──────── Data lines ────────
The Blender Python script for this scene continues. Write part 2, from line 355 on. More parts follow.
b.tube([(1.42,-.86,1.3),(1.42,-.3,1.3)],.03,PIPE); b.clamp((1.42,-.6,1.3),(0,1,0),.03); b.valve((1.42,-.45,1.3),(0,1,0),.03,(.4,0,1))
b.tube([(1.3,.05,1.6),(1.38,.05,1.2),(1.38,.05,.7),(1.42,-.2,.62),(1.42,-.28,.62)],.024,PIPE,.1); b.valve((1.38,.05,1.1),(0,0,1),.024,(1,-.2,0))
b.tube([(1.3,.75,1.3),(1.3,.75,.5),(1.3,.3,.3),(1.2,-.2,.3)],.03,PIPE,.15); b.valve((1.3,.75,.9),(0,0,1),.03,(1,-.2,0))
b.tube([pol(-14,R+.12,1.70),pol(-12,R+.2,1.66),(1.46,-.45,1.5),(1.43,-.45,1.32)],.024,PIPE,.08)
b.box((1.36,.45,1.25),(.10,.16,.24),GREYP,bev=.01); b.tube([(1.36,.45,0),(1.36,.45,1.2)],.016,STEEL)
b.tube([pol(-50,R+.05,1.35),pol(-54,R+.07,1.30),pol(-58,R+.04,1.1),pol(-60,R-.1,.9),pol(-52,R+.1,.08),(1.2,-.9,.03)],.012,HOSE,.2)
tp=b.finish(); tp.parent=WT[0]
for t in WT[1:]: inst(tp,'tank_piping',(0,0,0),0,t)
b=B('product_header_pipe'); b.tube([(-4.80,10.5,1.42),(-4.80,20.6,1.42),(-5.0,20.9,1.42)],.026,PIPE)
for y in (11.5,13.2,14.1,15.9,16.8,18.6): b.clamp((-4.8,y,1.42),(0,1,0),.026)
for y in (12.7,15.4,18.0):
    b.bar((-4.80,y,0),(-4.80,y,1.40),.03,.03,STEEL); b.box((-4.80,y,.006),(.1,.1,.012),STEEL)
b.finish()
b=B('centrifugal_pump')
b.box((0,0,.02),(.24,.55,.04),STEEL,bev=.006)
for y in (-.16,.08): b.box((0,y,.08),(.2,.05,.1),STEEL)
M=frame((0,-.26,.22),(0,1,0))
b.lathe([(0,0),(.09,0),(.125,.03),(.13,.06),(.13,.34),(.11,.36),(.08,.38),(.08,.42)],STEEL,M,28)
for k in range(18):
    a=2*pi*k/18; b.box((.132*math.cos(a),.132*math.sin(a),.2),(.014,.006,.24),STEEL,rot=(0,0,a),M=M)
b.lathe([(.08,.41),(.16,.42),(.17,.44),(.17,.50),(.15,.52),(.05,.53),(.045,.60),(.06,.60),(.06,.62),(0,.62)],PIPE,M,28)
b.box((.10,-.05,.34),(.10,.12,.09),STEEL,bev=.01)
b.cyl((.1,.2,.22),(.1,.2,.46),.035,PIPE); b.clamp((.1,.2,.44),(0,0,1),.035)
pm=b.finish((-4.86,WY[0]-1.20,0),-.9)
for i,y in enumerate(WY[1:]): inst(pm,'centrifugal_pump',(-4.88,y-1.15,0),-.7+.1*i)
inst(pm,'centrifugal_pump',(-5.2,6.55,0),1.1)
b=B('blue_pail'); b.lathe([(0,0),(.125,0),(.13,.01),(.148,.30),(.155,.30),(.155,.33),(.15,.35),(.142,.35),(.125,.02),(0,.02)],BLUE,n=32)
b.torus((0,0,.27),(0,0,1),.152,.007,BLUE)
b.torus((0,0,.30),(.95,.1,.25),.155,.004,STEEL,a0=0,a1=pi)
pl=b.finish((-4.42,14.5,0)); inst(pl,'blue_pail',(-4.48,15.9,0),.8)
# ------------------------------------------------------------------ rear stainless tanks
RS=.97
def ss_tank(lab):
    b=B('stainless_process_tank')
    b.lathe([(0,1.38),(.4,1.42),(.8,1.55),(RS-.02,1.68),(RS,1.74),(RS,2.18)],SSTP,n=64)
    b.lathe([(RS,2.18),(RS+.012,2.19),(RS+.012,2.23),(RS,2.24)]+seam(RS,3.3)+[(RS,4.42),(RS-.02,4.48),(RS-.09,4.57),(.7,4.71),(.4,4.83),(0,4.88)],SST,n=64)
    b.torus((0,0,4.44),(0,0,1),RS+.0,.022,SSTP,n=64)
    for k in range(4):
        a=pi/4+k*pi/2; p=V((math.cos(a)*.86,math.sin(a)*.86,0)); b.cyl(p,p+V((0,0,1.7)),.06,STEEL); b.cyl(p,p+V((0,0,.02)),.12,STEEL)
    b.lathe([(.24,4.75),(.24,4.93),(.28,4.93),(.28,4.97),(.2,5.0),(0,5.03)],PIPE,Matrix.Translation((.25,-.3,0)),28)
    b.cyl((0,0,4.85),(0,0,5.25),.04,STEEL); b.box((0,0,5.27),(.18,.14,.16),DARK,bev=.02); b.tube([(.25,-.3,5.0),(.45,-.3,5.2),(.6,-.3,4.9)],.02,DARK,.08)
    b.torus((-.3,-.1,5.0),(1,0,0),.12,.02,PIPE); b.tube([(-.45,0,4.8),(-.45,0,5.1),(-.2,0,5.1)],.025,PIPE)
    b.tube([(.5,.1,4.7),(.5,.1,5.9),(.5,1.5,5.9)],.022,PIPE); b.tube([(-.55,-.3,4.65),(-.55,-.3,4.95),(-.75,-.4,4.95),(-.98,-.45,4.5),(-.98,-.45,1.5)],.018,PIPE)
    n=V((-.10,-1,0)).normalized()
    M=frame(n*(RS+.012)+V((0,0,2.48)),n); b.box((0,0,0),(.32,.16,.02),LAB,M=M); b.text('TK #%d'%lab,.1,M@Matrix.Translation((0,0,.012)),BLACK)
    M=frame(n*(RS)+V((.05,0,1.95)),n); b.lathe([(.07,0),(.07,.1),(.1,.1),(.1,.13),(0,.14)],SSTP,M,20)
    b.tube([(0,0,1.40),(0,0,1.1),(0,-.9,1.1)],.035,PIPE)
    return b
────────
**Aim:** Make an exact copy of the listing, including every line.

**Response to the exercise:**
The Blender Python script for this scene continues. Write part 2, from line 355 on. More parts follow.
b.tube([(1.42,-.86,1.3),(1.42,-.3,1.3)],.03,PIPE); b.clamp((1.42,-.6,1.3),(0,1,0),.03); b.valve((1.42,-.45,1.3),(0,1,0),.03,(.4,0,1))
b.tube([(1.3,.05,1.6),(1.38,.05,1.2),(1.38,.05,.7),(1.42,-.2,.62),(1.42,-.28,.62)],.024,PIPE,.1); b.valve((1.38,.05,1.1),(0,0,1),.024,(1,-.2,0))
b.tube([(1.3,.75,1.3),(1.3,.75,.5),(1.3,.3,.3),(1.2,-.2,.3)],.03,PIPE,.15); b.valve((1.3,.75,.9),(0,0,1),.03,(1,-.2,0))
b.tube([pol(-14,R+.12,1.70),pol(-12,R+.2,1.66),(1.46,-.45,1.5),(1.43,-.45,1.32)],.024,PIPE,.08)
b.box((1.36,.45,1.25),(.10,.16,.24),GREYP,bev=.01); b.tube([(1.36,.45,0),(1.36,.45,1.2)],.016,STEEL)
b.tube([pol(-50,R+.05,1.35),pol(-54,R+.07,1.30),pol(-58,R+.04,1.1),pol(-60,R-.1,.9),pol(-52,R+.1,.08),(1.2,-.9,.03)],.012,HOSE,.2)
tp=b.finish(); tp.parent=WT[0]
for t in WT[1:]: inst(tp,'tank_piping',(0,0,0),0,t)
b=B('product_header_pipe'); b.tube([(-4.80,10.5,1.42),(-4.80,20.6,1.42),(-5.0,20.9,1.42)],.026,PIPE)
for y in (11.5,13.2,14.1,15.9,16.8,18.6): b.clamp((-4.8,y,1.42),(0,1,0),.026)
for y in (12.7,15.4,18.0):
    b.bar((-4.80,y,0),(-4.80,y,1.40),.03,.03,STEEL); b.box((-4.80,y,.006),(.1,.1,.012),STEEL)
b.finish()
b=B('centrifugal_pump')
b.box((0,0,.02),(.24,.55,.04),STEEL,bev=.006)
for y in (-.16,.08): b.box((0,y,.08),(.2,.05,.1),STEEL)
M=frame((0,-.26,.22),(0,1,0))
b.lathe([(0,0),(.09,0),(.125,.03),(.13,.06),(.13,.34),(.11,.36),(.08,.38),(.08,.42)],STEEL,M,28)
for k in range(18):
    a=2*pi*k/18; b.box((.132*math.cos(a),.132*math.sin(a),.2),(.014,.006,.24),STEEL,rot=(0,0,a),M=M)
b.lathe([(.08,.41),(.16,.42),(.17,.44),(.17,.50),(.15,.52),(.05,.53),(.045,.60),(.06,.60),(.06,.62),(0,.62)],PIPE,M,28)
b.box((.10,-.05,.34),(.10,.12,.09),STEEL,bev=.01)
b.cyl((.1,.2,.22),(.1,.2,.46),.035,PIPE); b.clamp((.1,.2,.44),(0,0,1),.035)
pm=b.finish((-4.86,WY[0]-1.20,0),-.9)
for i,y in enumerate(WY[1:]): inst(pm,'centrifugal_pump',(-4.88,y-1.15,0),-.7+.1*i)
inst(pm,'centrifugal_pump',(-5.2,6.55,0),1.1)
b=B('blue_pail'); b.lathe([(0,0),(.125,0),(.13,.01),(.148,.30),(.155,.30),(.155,.33),(.15,.35),(.142,.35),(.125,.02),(0,.02)],BLUE,n=32)
b.torus((0,0,.27),(0,0,1),.152,.007,BLUE)
b.torus((0,0,.30),(.95,.1,.25),.155,.004,STEEL,a0=0,a1=pi)
pl=b.finish((-4.42,14.5,0)); inst(pl,'blue_pail',(-4.48,15.9,0),.8)
# ------------------------------------------------------------------ rear stainless tanks
RS=.97
def ss_tank(lab):
    b=B('stainless_process_tank')
    b.lathe([(0,1.38),(.4,1.42),(.8,1.55),(RS-.02,1.68),(RS,1.74),(RS,2.18)],SSTP,n=64)
    b.lathe([(RS,2.18),(RS+.012,2.19),(RS+.012,2.23),(RS,2.24)]+seam(RS,3.3)+[(RS,4.42),(RS-.02,4.48),(RS-.09,4.57),(.7,4.71),(.4,4.83),(0,4.88)],SST,n=64)
    b.torus((0,0,4.44),(0,0,1),RS+.0,.022,SSTP,n=64)
    for k in range(4):
        a=pi/4+k*pi/2; p=V((math.cos(a)*.86,math.sin(a)*.86,0)); b.cyl(p,p+V((0,0,1.7)),.06,STEEL); b.cyl(p,p+V((0,0,.02)),.12,STEEL)
    b.lathe([(.24,4.75),(.24,4.93),(.28,4.93),(.28,4.97),(.2,5.0),(0,5.03)],PIPE,Matrix.Translation((.25,-.3,0)),28)
    b.cyl((0,0,4.85),(0,0,5.25),.04,STEEL); b.box((0,0,5.27),(.18,.14,.16),DARK,bev=.02); b.tube([(.25,-.3,5.0),(.45,-.3,5.2),(.6,-.3,4.9)],.02,DARK,.08)
    b.torus((-.3,-.1,5.0),(1,0,0),.12,.02,PIPE); b.tube([(-.45,0,4.8),(-.45,0,5.1),(-.2,0,5.1)],.025,PIPE)
    b.tube([(.5,.1,4.7),(.5,.1,5.9),(.5,1.5,5.9)],.022,PIPE); b.tube([(-.55,-.3,4.65),(-.55,-.3,4.95),(-.75,-.4,4.95),(-.98,-.45,4.5),(-.98,-.45,1.5)],.018,PIPE)
    n=V((-.10,-1,0)).normalized()
    M=frame(n*(RS+.012)+V((0,0,2.48)),n); b.box((0,0,0),(.32,.16,.02),LAB,M=M); b.text('TK #%d'%lab,.1,M@Matrix.Translation((0,0,.012)),BLACK)
    M=frame(n*(RS)+V((.05,0,1.95)),n); b.lathe([(.07,0),(.07,.1),(.1,.1),(.1,.13),(0,.14)],SSTP,M,20)
    b.tube([(0,0,1.40),(0,0,1.1),(0,-.9,1.1)],.035,PIPE)
    return b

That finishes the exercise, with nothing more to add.